Lesson 4 — Why Rhiza?
The one-shot scaffolding problem
Most project generators work like this: you run a command, answer a few questions, and the tool writes a bunch of files into your new repo — CI workflows, a Makefile, linting config, a test harness. Day 0 is great. Everything is consistent, up to date, and wired together correctly.
Then time passes.
A security vulnerability is discovered in one of the GitHub Actions runners. You update the workflow in one repo but forget the other four. Six months later your CI configurations have diverged: some repos pin an old Python version, others have a newer linting rule set, one still uses a deprecated workflow syntax. The template was a one-time snapshot, not a contract.
This is called template drift, and it's the rule, not the exception, for teams that run more than a couple of Python projects.
The usual workarounds don't scale
You could manually update every repo every time the template changes.
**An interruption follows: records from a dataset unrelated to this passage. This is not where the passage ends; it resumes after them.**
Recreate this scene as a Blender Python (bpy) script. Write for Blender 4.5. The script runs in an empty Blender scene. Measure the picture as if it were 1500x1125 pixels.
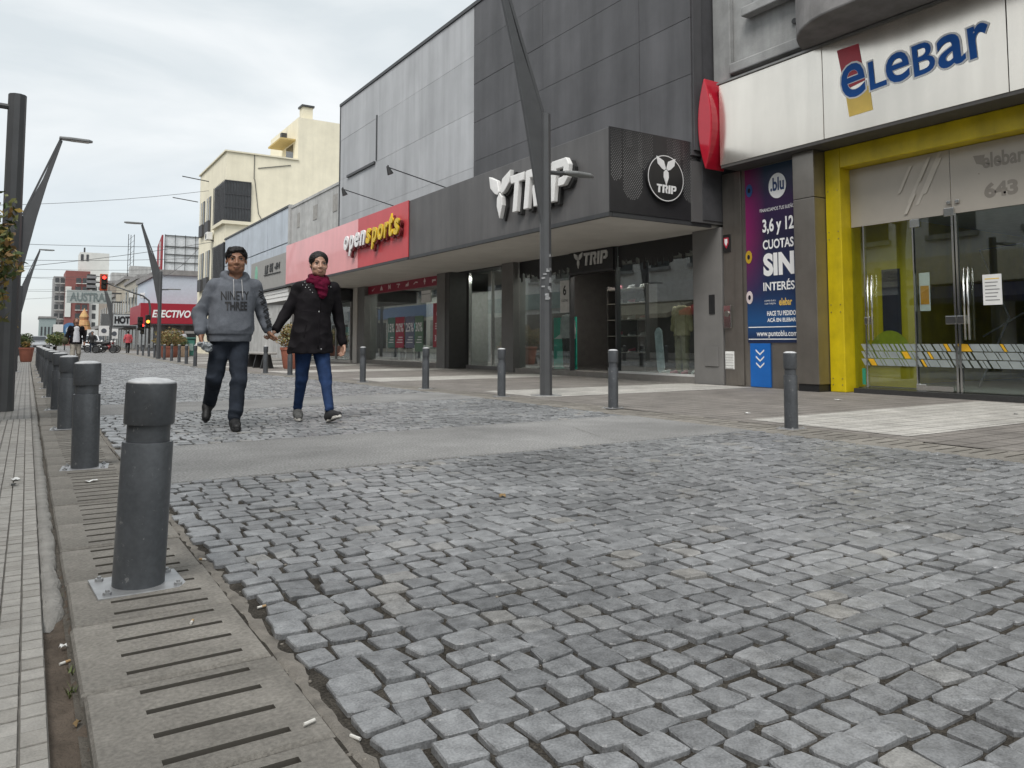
import bpy, math, random
import numpy as np
from mathutils import Vector, Matrix

random.seed(7)
RNG = np.random.default_rng(11)
SC = bpy.context.scene
COL = SC.collection
rad = math.radians

# ------------------------------------------------------------------ camera
cam_d = bpy.data.cameras.new('camera')
cam = bpy.data.objects.new('camera', cam_d)
COL.objects.link(cam)
cam.location = (0, 0, 0.8)
cam.rotation_euler = (rad(90 + 3.848), 0, rad(-32.43))
cam_d.sensor_width = 36
cam_d.lens = 26.76
cam_d.shift_y = -0.0903
cam_d.clip_start = 0.05
cam_d.clip_end = 3000
SC.camera = cam

# ------------------------------------------------------------------ sky: overcast with thin breaks
SUN_EL, SUN_ROT = rad(58), rad(238)
w = bpy.data.worlds.new('World')
SC.world = w
w.use_nodes = True
nt = w.node_tree
nt.nodes.clear()
N = nt.nodes.new
L = nt.links.new
out = N('ShaderNodeOutputWorld')
sky = N('ShaderNodeTexSky')
sky.sky_type = 'NISHITA'
sky.sun_disc = False
sky.sun_elevation = SUN_EL
sky.sun_rotation = SUN_ROT
sky.air_density = 1.0
sky.dust_density = 2.0
bg1 = N('ShaderNodeBackground')
bg1.inputs['Strength'].default_value = 0.09
L(sky.outputs[0], bg1.inputs[0])
tc = N('ShaderNodeTexCoord')
mp = N('ShaderNodeMapping')
mp.inputs['Scale'].default_value = (1.1, 1.6, 4.2)
mp.inputs['Rotation'].default_value = (0.12, 0.1, 0.5)
L(tc.outputs['Generated'], mp.inputs[0])
n1 = N('ShaderNodeTexNoise')
n1.inputs['Scale'].default_value = 2.1
n1.inputs['Detail'].default_value = 7
n1.inputs['Roughness'].default_value = 0.52
n1.inputs['Distortion'].default_value = 0.35
L(mp.outputs[0], n1.inputs['Vector'])
cr = N('ShaderNodeValToRGB')
cr.color_ramp.elements[0].position = 0.36
cr.color_ramp.elements[0].color = (0.385, 0.415, 0.43, 1)
cr.color_ramp.elements[1].position = 0.62
cr.color_ramp.elements[1].color = (0.50, 0.515, 0.52, 1)
L(n1.outputs[0], cr.inputs[0])
bg2 = N('ShaderNodeBackground')
bg2.inputs['Strength'].default_value = 1.0
L(cr.outputs[0], bg2.inputs[0])
# the cloud sheet thins out towards the horizon, where the clear air shows through
sx = N('ShaderNodeSeparateXYZ')
L(tc.outputs['Generated'], sx.inputs[0])
mr = N('ShaderNodeMapRange')
mr.inputs['From Min'].default_value = 0.0
mr.inputs['From Max'].default_value = 0.22
mr.inputs['To Min'].default_value = 0.62
mr.inputs['To Max'].default_value = 0.95
L(sx.outputs['Z'], mr.inputs[0])
mx = N('ShaderNodeMixShader')
L(mr.outputs[0], mx.inputs[0])
L(bg1.outputs[0], mx.inputs[1])
L(bg2.outputs[0], mx.inputs[2])
L(mx.outputs[0], out.inputs[0])

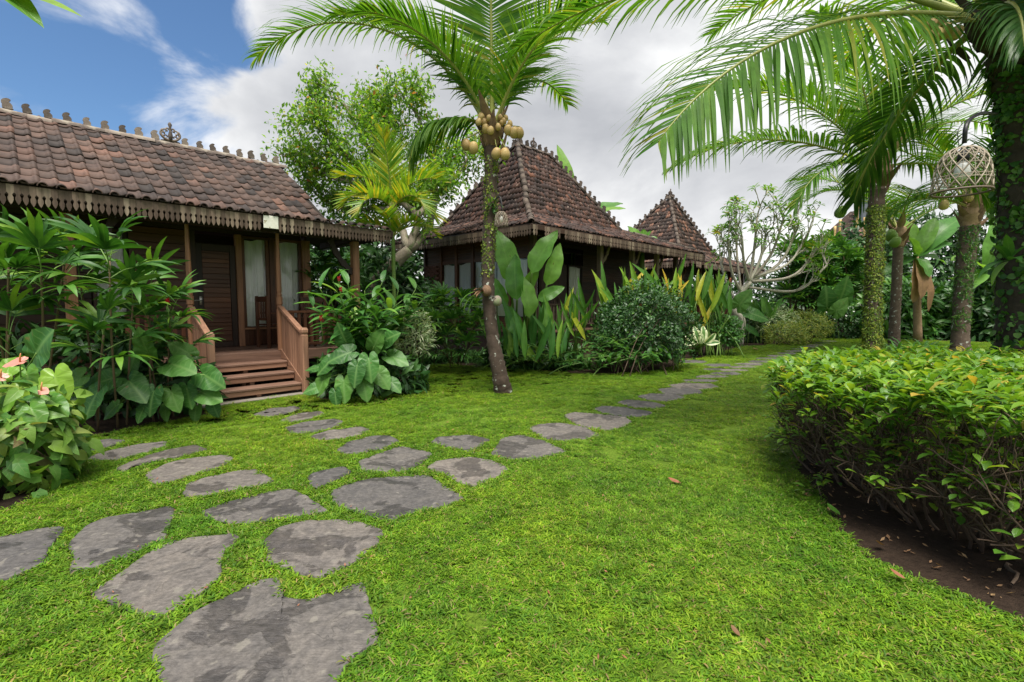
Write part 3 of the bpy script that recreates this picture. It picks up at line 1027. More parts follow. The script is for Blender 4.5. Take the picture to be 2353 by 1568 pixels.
def place_tiles(house, roof, cands, tm, mat, limit=300):
    hw = house.matrix_basis
    cp = np.array(hw.inverted() @ Vector((0, 0, CAM_H)))
    cands.sort(key=lambda c: np.linalg.norm(c[1] - cp))
    me = make_mesh('roof_tile', tm[0], tm[1], tm[2], mat)
    for M, T in cands[:limit]:
        obj('roof_tile', me, roof, mat4=mat4(M, T))
    rest = cands[limit:]
    if rest:
        obj('roof_tile_mass', mass_mesh('roof_tile_mass', tm, [c[0] for c in rest], [c[1] for c in rest], mat), roof, kind='stuff')


def half_pipe(L, r, th=0.012, seg=8):
    V, F = [], []
    for y, rr in ((0, r), (L, r * 0.9)):
        for i in range(seg + 1):
            a = PI * i / seg
            V.append((math.cos(a) * rr, y, math.sin(a) * rr))
    k = seg + 1
    for i in range(seg):
        F.append((i + 1, i, k + i, k + i + 1))
    for i in range(k):
        a = PI * i / seg
        V.append((math.cos(a) * (r - th), 0.001, math.sin(a) * (r - th)))
    for i in range(seg):
        F.append((i, i + 1, 2 * k + i + 1, 2 * k + i))
    return np.array(V), F, np.zeros((len(V), 2))


def ridge_caps(roof, p0, p1, r, L, mat=None, jit=0.01, n_up=(0, 0, 1), name='ridge_tile'):
    p0, p1 = np.asarray(p0, float), np.asarray(p1, float)
    D = np.linalg.norm(p1 - p0)
    k = max(1, int(D / L))
    me = make_mesh(name, *half_pipe(D / k * 1.12, r), mat or M_CAP)
    for i in range(k):
        d = norm(p1 - p0) + RNG.normal(0, 0.015, 3)
        o = obj(name, me, roof, mat4=mat4(frame1(d, n_up), p0 + (p1 - p0) * i / k + RNG.normal(0, jit * 0.5, 3)))


KNOB = [(-0.05, 0), (-0.055, 0.03), (-0.05, 0.06), (-0.062, 0.085), (-0.05, 0.115), (-0.02, 0.135), (0.012, 0.14), (0.035, 0.125), (0.03, 0.112), (0.012, 0.108), (0.02, 0.09), (0.045, 0.06), (0.05, 0.035), (0.04, 0.025), (0.06, 0.0)]


def smooth_outline(pts, it=2):
    p = np.asarray(pts, float)
    for _ in range(it):
        q = np.empty((2 * len(p), 2))
        q[0::2] = 0.75 * p + 0.25 * np.roll(p, -1, 0)
        q[1::2] = 0.25 * p + 0.75 * np.roll(p, -1, 0)
        p = q
    return [tuple(a) for a in p]


KNOB_G = extrude2d(smooth_outline(KNOB, 1), 0.045)
KNOB_G[0][:, 1] -= 0.022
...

But that's tedious, error-prone, and it only works if someone is responsible for doing it. You could write a script to push changes across repos — but now you're maintaining that script, and it breaks every time a repo deviates from the expected structure.
The real problem is that one-shot generators treat project configuration as something you set up once. But configuration is infrastructure, and infrastructure needs ongoing maintenance.
What Rhiza does differently
Rhiza treats the template as a living contract between a central template repository and your downstream projects. Instead of generating files once, Rhiza continuously synchronises them.
Here is the core idea:
- You (or your organisation) maintain a template repository — this is where your canonical CI workflows, Makefile, linting config, and other shared files live.
- Each downstream project has a small config file (
.rhiza/template.yml) that declares which files it wants from the template and which version of the template to use. - When the template changes, Rhiza opens a pull request in each downstream project with the diff. You review it, merge it, and the project is updated.
The template is the source of truth. The downstream projects are consumers. The sync is automatic.
What Rhiza is not
Rhiza is not a framework. It has no opinion about how you structure your Python code, which libraries you use, or how you architect your application.
Rhiza only manages project infrastructure files — the scaffolding around your code, not the code itself. Your business logic, your tests, your application code — none of that is touched.
It is also not a one-time generator like cookiecutter or copier. If you want a tool that generates files once and then leaves you alone, Rhiza is the wrong choice. Rhiza is for teams that want their project infrastructure to stay consistent and up to date over time.
The payoff
Once Rhiza is set up:
- A security fix in a CI workflow propagates to all consuming repos automatically, as a PR.
- A team decision to switch linters is applied everywhere, not just in the repo where someone remembered to do it.
- New repos get a full, up-to-date CI/CD setup in minutes, not hours.
- The configuration across all your repos stays consistent — not because you enforced it manually, but because the system does.